Print all of the lines exactly. Any picture among them stays out.

*STORED ROWS*
_ _ _ _ _ _ _

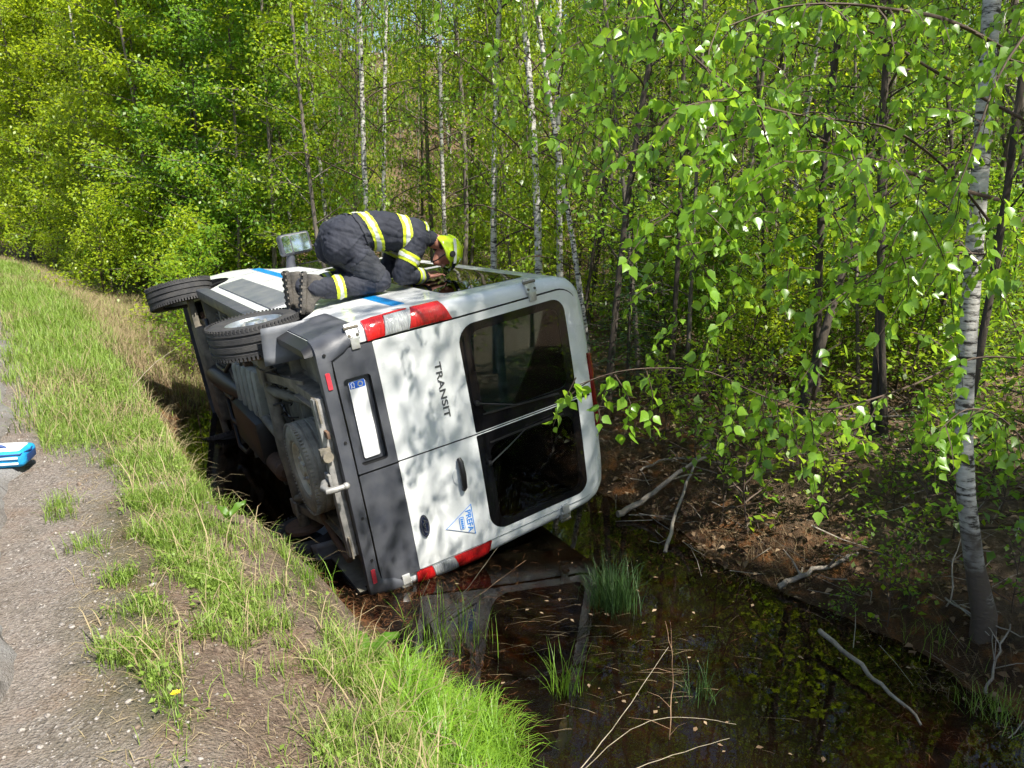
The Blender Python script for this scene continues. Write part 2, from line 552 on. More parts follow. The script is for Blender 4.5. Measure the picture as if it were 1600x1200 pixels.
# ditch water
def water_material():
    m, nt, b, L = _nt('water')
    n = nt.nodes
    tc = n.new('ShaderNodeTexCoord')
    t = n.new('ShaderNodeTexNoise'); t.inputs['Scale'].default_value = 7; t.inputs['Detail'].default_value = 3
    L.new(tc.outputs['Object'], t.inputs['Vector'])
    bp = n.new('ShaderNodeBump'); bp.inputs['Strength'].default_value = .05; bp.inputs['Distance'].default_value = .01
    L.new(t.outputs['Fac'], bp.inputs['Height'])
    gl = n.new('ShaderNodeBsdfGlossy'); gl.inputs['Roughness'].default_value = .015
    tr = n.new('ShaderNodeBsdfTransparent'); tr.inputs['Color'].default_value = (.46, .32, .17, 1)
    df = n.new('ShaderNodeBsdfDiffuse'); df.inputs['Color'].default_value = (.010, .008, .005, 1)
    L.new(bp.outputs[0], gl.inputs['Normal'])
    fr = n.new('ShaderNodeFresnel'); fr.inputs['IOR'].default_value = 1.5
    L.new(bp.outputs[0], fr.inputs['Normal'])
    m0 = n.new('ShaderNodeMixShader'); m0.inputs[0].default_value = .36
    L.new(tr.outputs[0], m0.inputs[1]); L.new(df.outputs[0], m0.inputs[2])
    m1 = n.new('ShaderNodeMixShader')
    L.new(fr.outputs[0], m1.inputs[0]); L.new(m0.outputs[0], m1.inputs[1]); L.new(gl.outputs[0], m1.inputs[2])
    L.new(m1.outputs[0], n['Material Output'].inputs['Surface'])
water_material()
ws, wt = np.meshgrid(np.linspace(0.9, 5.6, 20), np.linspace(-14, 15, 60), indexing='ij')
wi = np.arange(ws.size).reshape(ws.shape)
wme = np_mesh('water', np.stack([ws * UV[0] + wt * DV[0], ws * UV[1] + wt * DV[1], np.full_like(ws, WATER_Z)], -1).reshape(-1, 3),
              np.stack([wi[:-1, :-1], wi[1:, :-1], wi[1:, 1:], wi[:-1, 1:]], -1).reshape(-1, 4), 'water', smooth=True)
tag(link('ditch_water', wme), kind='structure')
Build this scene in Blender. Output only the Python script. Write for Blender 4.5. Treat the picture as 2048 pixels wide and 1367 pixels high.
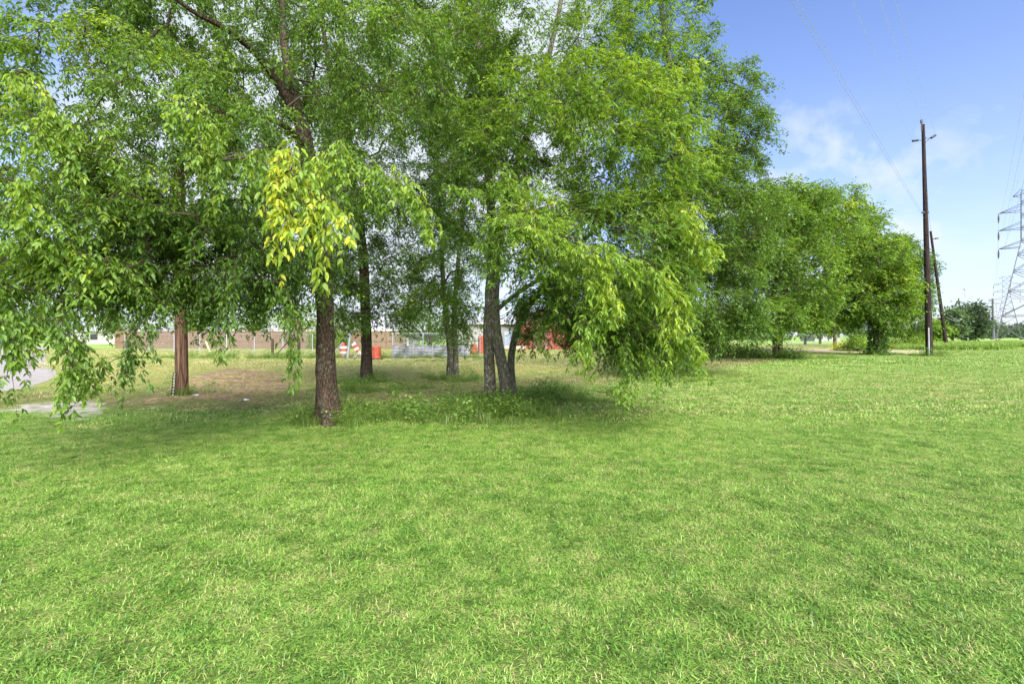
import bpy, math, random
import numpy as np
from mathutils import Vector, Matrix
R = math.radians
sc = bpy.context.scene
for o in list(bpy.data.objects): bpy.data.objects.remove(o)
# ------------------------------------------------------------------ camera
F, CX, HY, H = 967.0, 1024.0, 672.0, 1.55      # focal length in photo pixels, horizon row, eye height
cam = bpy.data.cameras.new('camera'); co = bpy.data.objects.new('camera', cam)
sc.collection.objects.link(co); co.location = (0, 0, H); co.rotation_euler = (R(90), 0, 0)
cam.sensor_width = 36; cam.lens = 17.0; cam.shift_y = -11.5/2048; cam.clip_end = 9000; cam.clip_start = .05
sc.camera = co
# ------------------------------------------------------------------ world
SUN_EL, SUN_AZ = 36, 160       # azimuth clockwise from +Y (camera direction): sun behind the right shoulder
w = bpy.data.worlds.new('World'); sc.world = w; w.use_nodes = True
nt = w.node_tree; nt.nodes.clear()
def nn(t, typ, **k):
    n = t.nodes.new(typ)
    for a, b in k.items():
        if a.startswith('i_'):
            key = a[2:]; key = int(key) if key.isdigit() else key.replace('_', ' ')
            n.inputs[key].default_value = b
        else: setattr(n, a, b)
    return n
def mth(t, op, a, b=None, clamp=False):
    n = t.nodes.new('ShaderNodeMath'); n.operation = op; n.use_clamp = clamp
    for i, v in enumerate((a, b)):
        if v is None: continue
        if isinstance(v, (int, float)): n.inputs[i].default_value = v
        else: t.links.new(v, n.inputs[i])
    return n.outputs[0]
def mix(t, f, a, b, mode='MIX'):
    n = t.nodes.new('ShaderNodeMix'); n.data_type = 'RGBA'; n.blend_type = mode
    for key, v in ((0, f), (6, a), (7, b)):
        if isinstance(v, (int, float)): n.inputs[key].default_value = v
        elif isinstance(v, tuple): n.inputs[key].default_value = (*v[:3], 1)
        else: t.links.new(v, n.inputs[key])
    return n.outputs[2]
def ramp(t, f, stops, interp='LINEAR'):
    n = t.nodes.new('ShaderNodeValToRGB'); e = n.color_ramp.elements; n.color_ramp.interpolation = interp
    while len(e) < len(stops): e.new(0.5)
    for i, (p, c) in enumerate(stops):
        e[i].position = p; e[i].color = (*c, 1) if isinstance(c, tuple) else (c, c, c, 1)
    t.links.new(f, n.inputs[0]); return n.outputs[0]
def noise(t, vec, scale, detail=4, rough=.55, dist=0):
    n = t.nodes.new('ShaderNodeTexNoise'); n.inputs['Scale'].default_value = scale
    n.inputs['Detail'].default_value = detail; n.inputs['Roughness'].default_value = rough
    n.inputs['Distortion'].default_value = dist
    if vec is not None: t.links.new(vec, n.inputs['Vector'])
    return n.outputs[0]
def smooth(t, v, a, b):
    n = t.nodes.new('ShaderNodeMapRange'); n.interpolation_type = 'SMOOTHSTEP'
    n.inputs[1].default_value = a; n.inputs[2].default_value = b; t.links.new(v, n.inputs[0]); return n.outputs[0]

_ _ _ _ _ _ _

*SOLUTION TO THIS PROBLEM*
The Blender Python script for this scene continues. Write part 2, from line 552 on. More parts follow. The script is for Blender 4.5. Measure the picture as if it were 1600x1200 pixels.
# ditch water
def water_material():
    m, nt, b, L = _nt('water')
    n = nt.nodes
    tc = n.new('ShaderNodeTexCoord')
    t = n.new('ShaderNodeTexNoise'); t.inputs['Scale'].default_value = 7; t.inputs['Detail'].default_value = 3
    L.new(tc.outputs['Object'], t.inputs['Vector'])
    bp = n.new('ShaderNodeBump'); bp.inputs['Strength'].default_value = .05; bp.inputs['Distance'].default_value = .01
    L.new(t.outputs['Fac'], bp.inputs['Height'])
    gl = n.new('ShaderNodeBsdfGlossy'); gl.inputs['Roughness'].default_value = .015
    tr = n.new('ShaderNodeBsdfTransparent'); tr.inputs['Color'].default_value = (.46, .32, .17, 1)
    df = n.new('ShaderNodeBsdfDiffuse'); df.inputs['Color'].default_value = (.010, .008, .005, 1)
    L.new(bp.outputs[0], gl.inputs['Normal'])
    fr = n.new('ShaderNodeFresnel'); fr.inputs['IOR'].default_value = 1.5
    L.new(bp.outputs[0], fr.inputs['Normal'])
    m0 = n.new('ShaderNodeMixShader'); m0.inputs[0].default_value = .36
    L.new(tr.outputs[0], m0.inputs[1]); L.new(df.outputs[0], m0.inputs[2])
    m1 = n.new('ShaderNodeMixShader')
    L.new(fr.outputs[0], m1.inputs[0]); L.new(m0.outputs[0], m1.inputs[1]); L.new(gl.outputs[0], m1.inputs[2])
    L.new(m1.outputs[0], n['Material Output'].inputs['Surface'])
water_material()
ws, wt = np.meshgrid(np.linspace(0.9, 5.6, 20), np.linspace(-14, 15, 60), indexing='ij')
wi = np.arange(ws.size).reshape(ws.shape)
wme = np_mesh('water', np.stack([ws * UV[0] + wt * DV[0], ws * UV[1] + wt * DV[1], np.full_like(ws, WATER_Z)], -1).reshape(-1, 3),
              np.stack([wi[:-1, :-1], wi[1:, :-1], wi[1:, 1:], wi[:-1, 1:]], -1).reshape(-1, 4), 'water', smooth=True)
tag(link('ditch_water', wme), kind='structure')
Build this scene in Blender. Output only the Python script. Write for Blender 4.5. Treat the picture as 2048 pixels wide and 1367 pixels high.
import bpy, math, random
import numpy as np
from mathutils import Vector, Matrix
R = math.radians
sc = bpy.context.scene
for o in list(bpy.data.objects): bpy.data.objects.remove(o)
# ------------------------------------------------------------------ camera
F, CX, HY, H = 967.0, 1024.0, 672.0, 1.55      # focal length in photo pixels, horizon row, eye height
cam = bpy.data.cameras.new('camera'); co = bpy.data.objects.new('camera', cam)
sc.collection.objects.link(co); co.location = (0, 0, H); co.rotation_euler = (R(90), 0, 0)
cam.sensor_width = 36; cam.lens = 17.0; cam.shift_y = -11.5/2048; cam.clip_end = 9000; cam.clip_start = .05
sc.camera = co
# ------------------------------------------------------------------ world
SUN_EL, SUN_AZ = 36, 160       # azimuth clockwise from +Y (camera direction): sun behind the right shoulder
w = bpy.data.worlds.new('World'); sc.world = w; w.use_nodes = True
nt = w.node_tree; nt.nodes.clear()
def nn(t, typ, **k):
    n = t.nodes.new(typ)
    for a, b in k.items():
        if a.startswith('i_'):
            key = a[2:]; key = int(key) if key.isdigit() else key.replace('_', ' ')
            n.inputs[key].default_value = b
        else: setattr(n, a, b)
    return n
def mth(t, op, a, b=None, clamp=False):
    n = t.nodes.new('ShaderNodeMath'); n.operation = op; n.use_clamp = clamp
    for i, v in enumerate((a, b)):
        if v is None: continue
        if isinstance(v, (int, float)): n.inputs[i].default_value = v
        else: t.links.new(v, n.inputs[i])
    return n.outputs[0]
def mix(t, f, a, b, mode='MIX'):
    n = t.nodes.new('ShaderNodeMix'); n.data_type = 'RGBA'; n.blend_type = mode
    for key, v in ((0, f), (6, a), (7, b)):
        if isinstance(v, (int, float)): n.inputs[key].default_value = v
        elif isinstance(v, tuple): n.inputs[key].default_value = (*v[:3], 1)
        else: t.links.new(v, n.inputs[key])
    return n.outputs[2]
def ramp(t, f, stops, interp='LINEAR'):
    n = t.nodes.new('ShaderNodeValToRGB'); e = n.color_ramp.elements; n.color_ramp.interpolation = interp
    while len(e) < len(stops): e.new(0.5)
    for i, (p, c) in enumerate(stops):
        e[i].position = p; e[i].color = (*c, 1) if isinstance(c, tuple) else (c, c, c, 1)
    t.links.new(f, n.inputs[0]); return n.outputs[0]
def noise(t, vec, scale, detail=4, rough=.55, dist=0):
    n = t.nodes.new('ShaderNodeTexNoise'); n.inputs['Scale'].default_value = scale
    n.inputs['Detail'].default_value = detail; n.inputs['Roughness'].default_value = rough
    n.inputs['Distortion'].default_value = dist
    if vec is not None: t.links.new(vec, n.inputs['Vector'])
    return n.outputs[0]
def smooth(t, v, a, b):
    n = t.nodes.new('ShaderNodeMapRange'); n.interpolation_type = 'SMOOTHSTEP'
    n.inputs[1].default_value = a; n.inputs[2].default_value = b; t.links.new(v, n.inputs[0]); return n.outputs[0]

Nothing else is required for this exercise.